大正十五年の夏、華城某家との多年の懸案解決致しまして、翁は裾野の草蘆を出でて大阪を訪はれました。その時の翁は、曾て大阪財界を左右した昔日の俤(おもかげ)もなく、たゞ一農園の好々爺であつたのですが、私は寧ろ昔日の翁を見るよりも遙かに光彩陸離たる凱旋將軍を仰ぐやうな感に打たれました。その時は大阪財界の諸名士は勿論、大軌、阪急の沿道民に至るまで擧(こぞ)つて翁を迎へたのであります。もし翁にして高風廉潔の士でなかつたなら敢て顧るものもない筈であります。

友の靈に泣いた翁

翁と先主との親交期間は比較的短日月であつたのでありますが、その關係が總べての事業の發足期とも稱すべき初期時代であつた爲、大半は惡戰苦鬪の歴史で充たされて居ります。苦を共にした友ほど懷しいものはなく、北銀破綻と殆ど時を同うして病を得た先主の枕邊(ちんべん)に、保釋中の翁が訪ねて見えた時などは相見て慟哭されたのであります。

先主が遂に不歸の客となられました時、翁は熱誠こめた哀悼の意を表され、何くれとなくお世話下さいました。その時は他所目にもお氣の毒なほど打萎れて居られたのであります。翁に北銀破綻の恨事もなく、又先主に今少し齡を藉(か)したなら、より以上の偉績を擧げられたであらうと、私は當時を追想する度毎に思はず愚痴が湧いて來るのであります。

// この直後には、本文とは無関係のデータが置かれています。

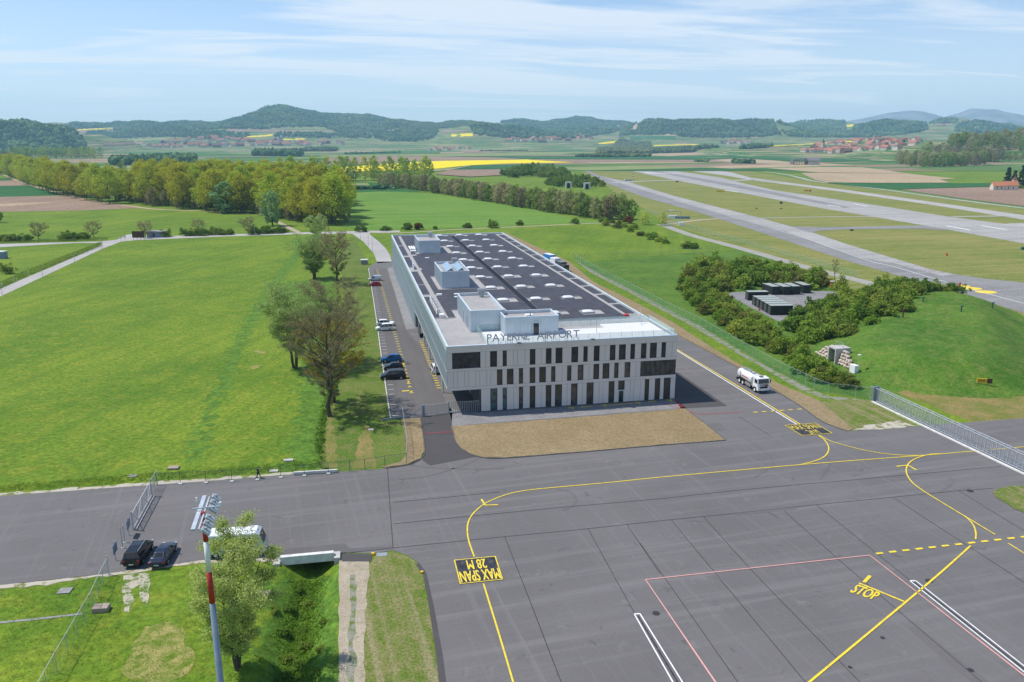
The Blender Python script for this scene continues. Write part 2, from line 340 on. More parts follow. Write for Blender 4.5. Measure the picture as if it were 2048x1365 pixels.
# ------------------------------------------------------------------ ground with a carved ditch, one sheet to the horizon
DITCH = [G(x, y) for x, y in [(560, 1420), (575, 1330), (600, 1240), (612, 1180), (622, 1132), (628, 1108), (634, 1085)]]
DITCH2 = [G(x, y) for x, y in [(668, 934), (662, 880), (664, 842), (680, 790), (690, 720), (688, 640), (678, 575), (672, 520), (668, 480)]]
def seg_dist(X, Y, line):
    D = np.full(X.shape, 1e9)
    for (ax, ay), (bx, by) in zip(line[:-1], line[1:]):
        dx_, dy_ = bx-ax, by-ay; t = np.clip(((X-ax)*dx_+(Y-ay)*dy_)/(dx_*dx_+dy_*dy_), 0, 1)
        D = np.minimum(D, np.hypot(X-ax-t*dx_, Y-ay-t*dy_))
    return D
def ground_h(X, Y):
    d = seg_dist(X, Y, DITCH); h = -1.9*np.clip(1-(d-0.7)/2.6, 0, 1)
    d2 = seg_dist(X, Y, DITCH2); h2 = -0.7*np.clip(1-(d2-0.3)/1.6, 0, 1)
    return np.minimum(h, h2)
def axis(lo, hi, step, far, grow=1.35):
    a = list(np.arange(lo, hi+1e-6, step)); s = step; x = hi
    while x < far: s *= grow; x += s; a.append(x)
    s = step; x = lo
    while x > -far: s *= grow; x -= s; a.insert(0, x)
    return np.array(a)
def grid_faces(nx, ny):
    i = np.arange(nx-1)[None, :]+np.arange(ny-1)[:, None]*nx
    return np.stack([i, i+1, i+1+nx, i+nx], -1).reshape(-1, 4)
ax_, ay_ = axis(-118, -46, 0.7, 8000), axis(-92, 190, 0.9, 9500)
GX, GY = np.meshgrid(ax_, ay_); GZ = ground_h(GX, GY)
LUSH = np.zeros(GX.shape); JX, JY = GX+RNG.normal(0, .9, GX.shape), GY+RNG.normal(0, .9, GX.shape)
for px in ([(578, 480), (604, 480), (606, 505), (566, 562), (512, 645), (462, 765), (425, 850), (400, 925), (372, 925), (396, 850), (436, 760), (488, 640), (548, 555), (590, 500)], [(535, 578), (580, 562), (670, 562), (672, 600), (660, 700), (662, 800), (652, 930), (600, 945), (560, 948), (590, 860), (600, 760), (600, 640)], [(560, 1140), (680, 1125), (676, 1430), (520, 1430), (530, 1240)]):
    LUSH[inside(np.stack([JX.ravel(), JY.ravel()], -1), [G(*p) for p in px]).reshape(GX.shape)] = 1.0
me = mesh_arrays('ground', np.stack([GX, GY, GZ], -1).reshape(-1, 3), grid_faces(len(ax_), len(ay_)), ['meadow'], attr=LUSH.ravel(), smooth_=True)
tag(link('ground', me), 'bright green meadow ground stretching from the airport to the hills', 'ground', kind='structure')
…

先主逝いて三年の後、大林組の基礎も漸く安定しましたので、社長と私とはこれが報告の爲不二農園に翁を訪ねたことがありましたが、その時翁は『大林君が生きて居つたらね』と幾度となく繰返し、筆紙に盡し難い心からの喜びを表されました。

大正十五年翁の大阪訪問の時、駕(が)を我が大林組に抂(ま)げられて新築の屋上を徘徊せられ『大林君が生きてゐたらどんなに喜ばれるだらうね』といはれ、そゞろ莫逆の友を追懷(ついかい)して涙を浮べられたのであります。九ケ年の交情、多くは苦しみを共にし、花も實も結ばぬ内に永く訣れた友を偲ばれた時、翁の胸は張り裂けるやうであつたらうと思はれます。もしこれが利害得失によつて交情を二三にした間柄でありましたなら、恐らくこのやうに美しい光景を見ることは出來ない筈でありまして、翁の偉大なる性格が今更に想ひ出されるのであります。